YOUR TASK |
Make an exact copy of the lines below.
◆ ◆ ◆
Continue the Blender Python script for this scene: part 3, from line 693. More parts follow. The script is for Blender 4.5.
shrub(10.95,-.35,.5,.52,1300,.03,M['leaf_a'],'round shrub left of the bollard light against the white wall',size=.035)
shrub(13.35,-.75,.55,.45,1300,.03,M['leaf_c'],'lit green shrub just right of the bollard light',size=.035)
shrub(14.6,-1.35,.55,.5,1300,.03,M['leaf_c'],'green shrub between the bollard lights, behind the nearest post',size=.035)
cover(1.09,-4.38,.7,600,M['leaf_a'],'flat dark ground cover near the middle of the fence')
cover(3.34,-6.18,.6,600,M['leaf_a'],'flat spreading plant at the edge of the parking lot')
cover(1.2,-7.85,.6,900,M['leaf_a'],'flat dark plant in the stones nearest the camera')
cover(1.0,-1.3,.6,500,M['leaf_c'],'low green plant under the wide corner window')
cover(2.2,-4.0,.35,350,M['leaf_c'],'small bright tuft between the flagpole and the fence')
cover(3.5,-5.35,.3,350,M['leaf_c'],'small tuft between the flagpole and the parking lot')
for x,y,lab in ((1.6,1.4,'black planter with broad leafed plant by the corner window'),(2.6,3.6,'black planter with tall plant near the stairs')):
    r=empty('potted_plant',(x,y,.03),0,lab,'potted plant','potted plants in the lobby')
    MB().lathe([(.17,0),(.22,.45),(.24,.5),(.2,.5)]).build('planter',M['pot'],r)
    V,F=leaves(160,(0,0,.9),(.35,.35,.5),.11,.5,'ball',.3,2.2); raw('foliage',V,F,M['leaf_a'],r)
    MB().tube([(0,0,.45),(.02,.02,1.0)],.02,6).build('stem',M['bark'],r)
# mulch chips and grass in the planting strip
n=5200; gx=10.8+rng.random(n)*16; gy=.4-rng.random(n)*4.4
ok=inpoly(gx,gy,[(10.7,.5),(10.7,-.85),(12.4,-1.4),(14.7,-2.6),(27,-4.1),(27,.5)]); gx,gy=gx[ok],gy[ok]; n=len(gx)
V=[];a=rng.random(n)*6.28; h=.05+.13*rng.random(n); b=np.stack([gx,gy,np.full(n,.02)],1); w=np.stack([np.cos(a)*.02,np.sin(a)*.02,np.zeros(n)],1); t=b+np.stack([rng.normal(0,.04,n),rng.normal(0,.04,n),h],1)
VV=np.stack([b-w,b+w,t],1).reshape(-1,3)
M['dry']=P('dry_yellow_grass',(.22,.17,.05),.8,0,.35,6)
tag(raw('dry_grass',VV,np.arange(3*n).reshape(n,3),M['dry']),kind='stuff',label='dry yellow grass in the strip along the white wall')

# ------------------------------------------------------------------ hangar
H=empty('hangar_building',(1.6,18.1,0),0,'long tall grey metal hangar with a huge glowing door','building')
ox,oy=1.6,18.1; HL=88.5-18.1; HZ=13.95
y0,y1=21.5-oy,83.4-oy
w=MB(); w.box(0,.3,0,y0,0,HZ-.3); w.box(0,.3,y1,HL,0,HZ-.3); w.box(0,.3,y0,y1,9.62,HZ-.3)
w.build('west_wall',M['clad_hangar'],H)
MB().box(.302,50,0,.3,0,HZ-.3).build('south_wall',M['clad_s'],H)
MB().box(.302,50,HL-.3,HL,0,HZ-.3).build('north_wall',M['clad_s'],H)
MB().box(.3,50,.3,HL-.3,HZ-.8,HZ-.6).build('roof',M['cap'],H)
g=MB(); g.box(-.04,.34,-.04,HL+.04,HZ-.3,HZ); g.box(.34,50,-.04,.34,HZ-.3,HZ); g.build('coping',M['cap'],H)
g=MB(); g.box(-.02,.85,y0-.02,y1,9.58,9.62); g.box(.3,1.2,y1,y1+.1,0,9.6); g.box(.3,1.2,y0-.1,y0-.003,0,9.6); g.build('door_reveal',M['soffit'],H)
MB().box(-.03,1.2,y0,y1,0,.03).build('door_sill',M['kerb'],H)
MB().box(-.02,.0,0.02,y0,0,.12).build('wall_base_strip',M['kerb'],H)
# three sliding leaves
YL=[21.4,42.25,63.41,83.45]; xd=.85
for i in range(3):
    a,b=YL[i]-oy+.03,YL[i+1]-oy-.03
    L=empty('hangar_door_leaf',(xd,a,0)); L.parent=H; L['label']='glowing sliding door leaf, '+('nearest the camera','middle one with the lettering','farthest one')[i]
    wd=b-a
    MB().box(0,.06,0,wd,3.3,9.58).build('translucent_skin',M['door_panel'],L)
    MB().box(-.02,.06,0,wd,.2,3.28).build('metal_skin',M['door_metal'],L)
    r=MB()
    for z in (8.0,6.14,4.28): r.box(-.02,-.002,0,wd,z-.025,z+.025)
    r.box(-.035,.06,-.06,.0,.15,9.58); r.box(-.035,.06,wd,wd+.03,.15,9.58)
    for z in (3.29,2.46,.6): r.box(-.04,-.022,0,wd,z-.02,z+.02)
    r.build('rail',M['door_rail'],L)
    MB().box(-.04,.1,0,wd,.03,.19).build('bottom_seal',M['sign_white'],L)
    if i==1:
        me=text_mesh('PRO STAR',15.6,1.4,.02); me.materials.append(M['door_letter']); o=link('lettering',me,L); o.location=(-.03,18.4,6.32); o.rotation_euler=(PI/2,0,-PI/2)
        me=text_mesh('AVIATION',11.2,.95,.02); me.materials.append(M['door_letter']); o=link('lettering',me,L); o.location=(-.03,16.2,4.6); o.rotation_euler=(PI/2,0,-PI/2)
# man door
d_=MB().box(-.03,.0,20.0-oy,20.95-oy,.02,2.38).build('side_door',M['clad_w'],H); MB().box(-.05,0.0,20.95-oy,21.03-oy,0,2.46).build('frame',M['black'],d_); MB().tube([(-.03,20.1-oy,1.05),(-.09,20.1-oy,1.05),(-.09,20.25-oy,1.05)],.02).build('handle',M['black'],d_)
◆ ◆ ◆
RESULT |
Continue the Blender Python script for this scene: part 3, from line 693. More parts follow. The script is for Blender 4.5.
shrub(10.95,-.35,.5,.52,1300,.03,M['leaf_a'],'round shrub left of the bollard light against the white wall',size=.035)
shrub(13.35,-.75,.55,.45,1300,.03,M['leaf_c'],'lit green shrub just right of the bollard light',size=.035)
shrub(14.6,-1.35,.55,.5,1300,.03,M['leaf_c'],'green shrub between the bollard lights, behind the nearest post',size=.035)
cover(1.09,-4.38,.7,600,M['leaf_a'],'flat dark ground cover near the middle of the fence')
cover(3.34,-6.18,.6,600,M['leaf_a'],'flat spreading plant at the edge of the parking lot')
cover(1.2,-7.85,.6,900,M['leaf_a'],'flat dark plant in the stones nearest the camera')
cover(1.0,-1.3,.6,500,M['leaf_c'],'low green plant under the wide corner window')
cover(2.2,-4.0,.35,350,M['leaf_c'],'small bright tuft between the flagpole and the fence')
cover(3.5,-5.35,.3,350,M['leaf_c'],'small tuft between the flagpole and the parking lot')
for x,y,lab in ((1.6,1.4,'black planter with broad leafed plant by the corner window'),(2.6,3.6,'black planter with tall plant near the stairs')):
    r=empty('potted_plant',(x,y,.03),0,lab,'potted plant','potted plants in the lobby')
    MB().lathe([(.17,0),(.22,.45),(.24,.5),(.2,.5)]).build('planter',M['pot'],r)
    V,F=leaves(160,(0,0,.9),(.35,.35,.5),.11,.5,'ball',.3,2.2); raw('foliage',V,F,M['leaf_a'],r)
    MB().tube([(0,0,.45),(.02,.02,1.0)],.02,6).build('stem',M['bark'],r)
# mulch chips and grass in the planting strip
n=5200; gx=10.8+rng.random(n)*16; gy=.4-rng.random(n)*4.4
ok=inpoly(gx,gy,[(10.7,.5),(10.7,-.85),(12.4,-1.4),(14.7,-2.6),(27,-4.1),(27,.5)]); gx,gy=gx[ok],gy[ok]; n=len(gx)
V=[];a=rng.random(n)*6.28; h=.05+.13*rng.random(n); b=np.stack([gx,gy,np.full(n,.02)],1); w=np.stack([np.cos(a)*.02,np.sin(a)*.02,np.zeros(n)],1); t=b+np.stack([rng.normal(0,.04,n),rng.normal(0,.04,n),h],1)
VV=np.stack([b-w,b+w,t],1).reshape(-1,3)
M['dry']=P('dry_yellow_grass',(.22,.17,.05),.8,0,.35,6)
tag(raw('dry_grass',VV,np.arange(3*n).reshape(n,3),M['dry']),kind='stuff',label='dry yellow grass in the strip along the white wall')

# ------------------------------------------------------------------ hangar
H=empty('hangar_building',(1.6,18.1,0),0,'long tall grey metal hangar with a huge glowing door','building')
ox,oy=1.6,18.1; HL=88.5-18.1; HZ=13.95
y0,y1=21.5-oy,83.4-oy
w=MB(); w.box(0,.3,0,y0,0,HZ-.3); w.box(0,.3,y1,HL,0,HZ-.3); w.box(0,.3,y0,y1,9.62,HZ-.3)
w.build('west_wall',M['clad_hangar'],H)
MB().box(.302,50,0,.3,0,HZ-.3).build('south_wall',M['clad_s'],H)
MB().box(.302,50,HL-.3,HL,0,HZ-.3).build('north_wall',M['clad_s'],H)
MB().box(.3,50,.3,HL-.3,HZ-.8,HZ-.6).build('roof',M['cap'],H)
g=MB(); g.box(-.04,.34,-.04,HL+.04,HZ-.3,HZ); g.box(.34,50,-.04,.34,HZ-.3,HZ); g.build('coping',M['cap'],H)
g=MB(); g.box(-.02,.85,y0-.02,y1,9.58,9.62); g.box(.3,1.2,y1,y1+.1,0,9.6); g.box(.3,1.2,y0-.1,y0-.003,0,9.6); g.build('door_reveal',M['soffit'],H)
MB().box(-.03,1.2,y0,y1,0,.03).build('door_sill',M['kerb'],H)
MB().box(-.02,.0,0.02,y0,0,.12).build('wall_base_strip',M['kerb'],H)
# three sliding leaves
YL=[21.4,42.25,63.41,83.45]; xd=.85
for i in range(3):
    a,b=YL[i]-oy+.03,YL[i+1]-oy-.03
    L=empty('hangar_door_leaf',(xd,a,0)); L.parent=H; L['label']='glowing sliding door leaf, '+('nearest the camera','middle one with the lettering','farthest one')[i]
    wd=b-a
    MB().box(0,.06,0,wd,3.3,9.58).build('translucent_skin',M['door_panel'],L)
    MB().box(-.02,.06,0,wd,.2,3.28).build('metal_skin',M['door_metal'],L)
    r=MB()
    for z in (8.0,6.14,4.28): r.box(-.02,-.002,0,wd,z-.025,z+.025)
    r.box(-.035,.06,-.06,.0,.15,9.58); r.box(-.035,.06,wd,wd+.03,.15,9.58)
    for z in (3.29,2.46,.6): r.box(-.04,-.022,0,wd,z-.02,z+.02)
    r.build('rail',M['door_rail'],L)
    MB().box(-.04,.1,0,wd,.03,.19).build('bottom_seal',M['sign_white'],L)
    if i==1:
        me=text_mesh('PRO STAR',15.6,1.4,.02); me.materials.append(M['door_letter']); o=link('lettering',me,L); o.location=(-.03,18.4,6.32); o.rotation_euler=(PI/2,0,-PI/2)
        me=text_mesh('AVIATION',11.2,.95,.02); me.materials.append(M['door_letter']); o=link('lettering',me,L); o.location=(-.03,16.2,4.6); o.rotation_euler=(PI/2,0,-PI/2)
# man door
d_=MB().box(-.03,.0,20.0-oy,20.95-oy,.02,2.38).build('side_door',M['clad_w'],H); MB().box(-.05,0.0,20.95-oy,21.03-oy,0,2.46).build('frame',M['black'],d_); MB().tube([(-.03,20.1-oy,1.05),(-.09,20.1-oy,1.05),(-.09,20.25-oy,1.05)],.02).build('handle',M['black'],d_)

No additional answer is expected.